Des archives inépuisables sur la violence politique
Ce fut alors que les archives s’ouvrirent en URSS, progressivement. À la recherche de statistiques qui manquaient et surtout m’interrogeant sur la fiabilité de ces chiffres, je découvris la richesse des archives. Le chercheur se trouvait brusquement devant une montagne de documents, secrètement conservés, offrant à reconstituer les dynamiques d’une violence politique totale sur la population et permettant de comprendre les mécanismes d’un tel pouvoir ainsi que le quotidien des populations. Je décidai alors d’aller plus loin dans ma formation d’historien et contactai Marc Ferro qui dirigea ma thèse sur l’histoire des populations et des statistiques soviétiques, à l’EHESS, belle institution d’enseignement supérieur où j’eus la chance d’être élu directeur d’études quelques années plus tard. Mon parcours était désormais marqué par l’histoire, celle de l’Union soviétique, celle des violences politiques, celle des archives d’un régime autoritaire, qui ne me quittèrent plus.

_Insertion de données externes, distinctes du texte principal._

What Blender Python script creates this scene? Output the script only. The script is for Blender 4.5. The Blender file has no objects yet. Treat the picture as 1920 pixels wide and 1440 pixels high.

Un passage déterminant par l’X
Que conclure de cela ? Malgré les apparences (l’histoire est bien loin de ce qui domine l’enseignement à l’École polytechnique), le passage par cette école fut déterminant pour m’orienter vers cette discipline. C’est bien à travers certaines rencontres que j’y fis et la volonté, alors, de l’École polytechnique d’offrir un enseignement en sciences sociales qui développait un fort sens critique que je fus entraîné dans ce parcours. Il est vrai aussi qu’une interrogation, que je vécus fortement à l’École, m’a aussi orienté vers ces terrains et mes questionnements : lorsque l’autorité est portée par un pouvoir arbitraire, que doit-on en faire ? Passer par une école militaire oblige à réfléchir à cette question, même si le contexte politique n’est pas autoritaire. Travailler sur l’URSS, sur les administrateurs, sur l’homme et la femme qui vivent ces violences, offraient à approfondir ces questions.